Monday, January 5, 2009

Athens: We are the image of the future

Greek politicians - from military colonels to business leaders - since the 1970s have denounced Greek rebels as "anarchists," "nihilists" and, in classic Greek disparagement, "barbarians" with no aim whatsoever. The same mantra again this week. But Greece, often considered the birthplace of democracy, is also the site of an ongoing struggle against fascism. The fascists who lost power in the 1970s did not disappear - they simply work behind the scenes. Today's political structure in Greece - "Athenian democracy" for whatever it is worth - owes itself to an anarchist and student movement which organized in the 1970s against a US-backed military regime.


History:

In the early 1970s students barricaded the National Technical University in Athens, law students used radio transmitters to broadcast anti-state communiques, and workers throughout Greece joined the General Strike. The city was in revolt and people gathered around radios to hear students broadcast from the occupied university, "This is the Polytechnic! People of Greece, the Polytechnic bears the standard of our struggle and your struggle, our common struggle against dictatorship and for democracy!"
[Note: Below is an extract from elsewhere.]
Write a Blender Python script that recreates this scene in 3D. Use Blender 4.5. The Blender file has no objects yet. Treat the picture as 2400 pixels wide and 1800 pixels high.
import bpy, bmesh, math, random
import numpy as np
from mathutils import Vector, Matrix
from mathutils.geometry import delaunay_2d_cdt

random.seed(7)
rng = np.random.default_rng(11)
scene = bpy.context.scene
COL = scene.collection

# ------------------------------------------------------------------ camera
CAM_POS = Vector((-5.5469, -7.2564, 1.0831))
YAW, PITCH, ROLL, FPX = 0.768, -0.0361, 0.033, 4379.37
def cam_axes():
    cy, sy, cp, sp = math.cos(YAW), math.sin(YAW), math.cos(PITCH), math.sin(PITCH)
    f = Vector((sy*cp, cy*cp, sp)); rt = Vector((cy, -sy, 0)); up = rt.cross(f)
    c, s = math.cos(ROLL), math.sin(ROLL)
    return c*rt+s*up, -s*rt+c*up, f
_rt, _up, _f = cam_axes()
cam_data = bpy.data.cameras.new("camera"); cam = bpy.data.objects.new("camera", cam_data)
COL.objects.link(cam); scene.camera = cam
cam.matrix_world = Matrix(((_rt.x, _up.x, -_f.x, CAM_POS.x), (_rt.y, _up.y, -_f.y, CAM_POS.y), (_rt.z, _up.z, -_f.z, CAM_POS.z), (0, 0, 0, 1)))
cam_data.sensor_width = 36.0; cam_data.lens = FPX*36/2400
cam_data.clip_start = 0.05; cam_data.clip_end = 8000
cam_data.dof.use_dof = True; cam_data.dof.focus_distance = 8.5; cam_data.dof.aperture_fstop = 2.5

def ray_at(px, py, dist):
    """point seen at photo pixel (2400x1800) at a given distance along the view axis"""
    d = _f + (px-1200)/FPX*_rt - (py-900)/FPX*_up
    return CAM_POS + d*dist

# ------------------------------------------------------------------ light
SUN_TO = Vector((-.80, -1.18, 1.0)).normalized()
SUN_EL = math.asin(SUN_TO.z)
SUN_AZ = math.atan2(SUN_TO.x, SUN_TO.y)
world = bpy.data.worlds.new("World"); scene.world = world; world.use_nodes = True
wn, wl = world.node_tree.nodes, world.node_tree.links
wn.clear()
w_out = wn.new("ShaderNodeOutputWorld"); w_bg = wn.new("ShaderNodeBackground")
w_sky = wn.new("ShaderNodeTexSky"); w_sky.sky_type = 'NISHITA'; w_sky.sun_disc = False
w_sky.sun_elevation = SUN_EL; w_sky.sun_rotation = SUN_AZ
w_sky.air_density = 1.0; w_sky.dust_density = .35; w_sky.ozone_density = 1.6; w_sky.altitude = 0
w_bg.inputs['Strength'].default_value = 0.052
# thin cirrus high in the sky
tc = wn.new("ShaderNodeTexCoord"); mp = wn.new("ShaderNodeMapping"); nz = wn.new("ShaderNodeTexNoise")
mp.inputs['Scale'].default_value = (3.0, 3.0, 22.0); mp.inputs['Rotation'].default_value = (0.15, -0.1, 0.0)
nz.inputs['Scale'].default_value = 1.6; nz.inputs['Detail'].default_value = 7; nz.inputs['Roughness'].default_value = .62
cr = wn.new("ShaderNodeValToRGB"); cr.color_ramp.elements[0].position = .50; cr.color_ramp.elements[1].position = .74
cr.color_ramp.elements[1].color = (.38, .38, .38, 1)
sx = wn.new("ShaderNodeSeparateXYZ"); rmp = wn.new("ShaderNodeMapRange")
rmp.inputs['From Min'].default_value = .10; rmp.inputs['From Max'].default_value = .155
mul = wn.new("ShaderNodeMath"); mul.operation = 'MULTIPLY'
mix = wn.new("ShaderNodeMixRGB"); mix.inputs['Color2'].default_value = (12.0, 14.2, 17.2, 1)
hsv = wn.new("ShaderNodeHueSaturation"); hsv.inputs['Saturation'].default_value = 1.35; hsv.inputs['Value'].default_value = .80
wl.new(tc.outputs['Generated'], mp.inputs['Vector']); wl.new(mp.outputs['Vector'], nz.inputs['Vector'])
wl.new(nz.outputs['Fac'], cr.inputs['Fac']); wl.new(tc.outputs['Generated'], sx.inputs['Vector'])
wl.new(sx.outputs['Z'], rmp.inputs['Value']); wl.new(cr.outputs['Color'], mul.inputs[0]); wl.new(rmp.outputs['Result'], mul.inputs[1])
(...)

The military, furious, crashed through the University's barricades with tanks, then beat and killed students and workers near Exarcheia and the campus premises. The military regime was eventually overthrown, in large part due to the student-worker organizing from the campus. Since then Greek campuses were deemed off-limits to government police and military. It is illegal for police to be on campuses.

The Greek anarchists who shouted "This is our life!" just before Army tanks and paratroopers stormed their campuses in 1973, as shown in these pictures, is burned into the memories of many survivors.

What did it take to topple this regime? It was the anarchists, students, and workers who toppled this regime.


Yesterday and Today

But much of what was reported then sounds like what is happening today, and the media is constantly dismissing the youth as hackneyed, easily-angered, aimless etc. Even the BBC wants things to return to normal:

"In Athens, too, shopkeepers are fed-up... there must be something in their head."

But what is in their head - who dares to ask?

While some Greeks may be confused about how this situation exploded out of thin air, the media is telling them which side of the barricades they should be on. They complain that students are "exploiting a legal loophole" to occupy university campuses where police cannot go. What does that mean: People are "exploiting"? the fact some places where the state cannot go exist. Aren't the police exploiting a legal loophole which allows them to be everywhere else?